On Mon, Aug 9, 2021, 1:40 AM Theodore Ts'o <tytso@mit.edu> wrote:

> Which of the top 5, 10, 100 sites on the Internet use anycast?
>

You should understand that this is a wrong question to ask, because there's
just no way of reliably figuring that out.

Anycast isn't just something which is written all over your BGP
announcement.  By the nature of it, anycast is the announcement of the same
IP prefix, through BGP, from multiple physical locations.  And, the concept
of a "physical location" is not incorporated within BGP or any globally
available network layer protocol.

You can, probably, carry a research, of course, to a certain level of
reliability only, using something like hundreds of RIPE Atlas probes with a
good geographic AND source network distribution (not the same thing), and
measure which IP flows land within which ranges of expected intervals of
time.  Based if the value of the speed of light, it will then show you
(with some level of reliability) which sites of the group certainly use
anycast, and there's no real way of telling if any of them don't, because
the locations could be just too close to each other.

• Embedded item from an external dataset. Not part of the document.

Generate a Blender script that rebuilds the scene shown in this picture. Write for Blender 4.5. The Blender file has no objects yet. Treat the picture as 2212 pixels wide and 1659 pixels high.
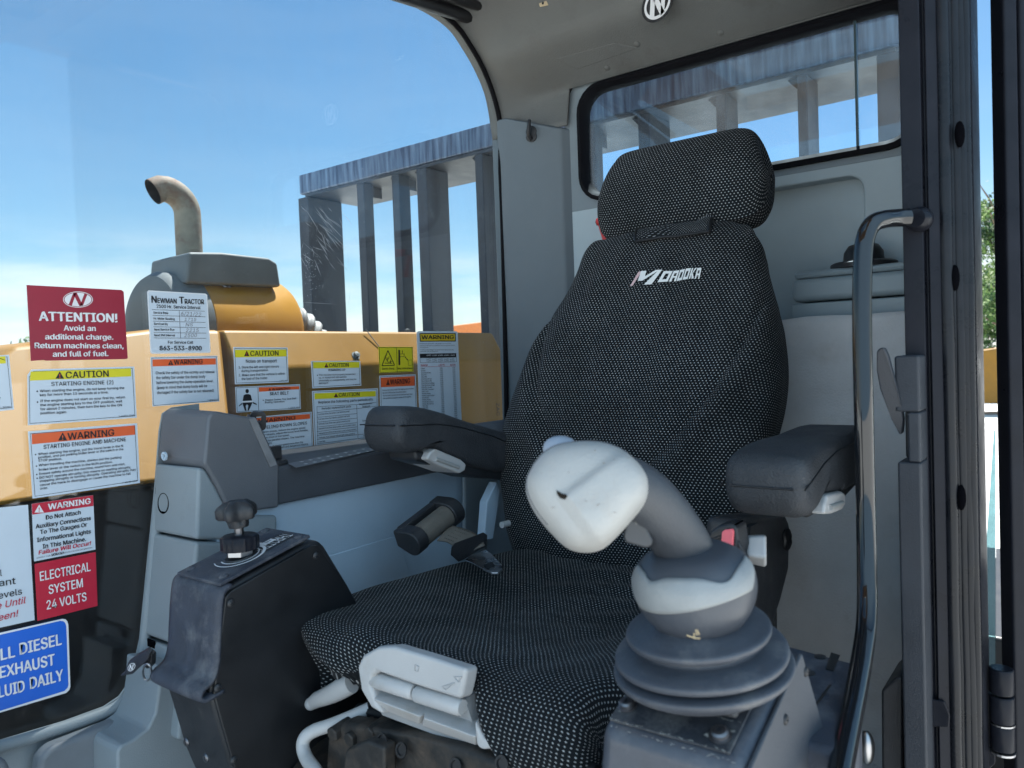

That is a massive piece of work, and I hope you didn't just suggest that
I'd do it, right?
Anyhow, this doesn't mean a lot, because:


If Facebook, Amazon, Google, Wikipedia, etc., are using standard IPv4
> and IPv6 endpoints and are *not* using anycast, and they have
> successly fielded defenses against DDOS's without using anycast,
> wouldn't that tend to blow a gigantic, gaping hole in your assertion?
>

A gigantic, gaping hole in my assertion and experience would be blown by
anyone who's ready to come up with an autonomous system architecture, able
to reliably process and mitigate stateful layer 7-enabled (including
combined vectors) DDoS attacks towards a layer 7 network service with no
(or, insignificant) impact to the legitimate users of the service, with no
particular scrubbing centers likely to overload during the attack, without
anycast.

So far, no one was able to even draft this after a week of chatting,
grumbling, and architecture astronautics.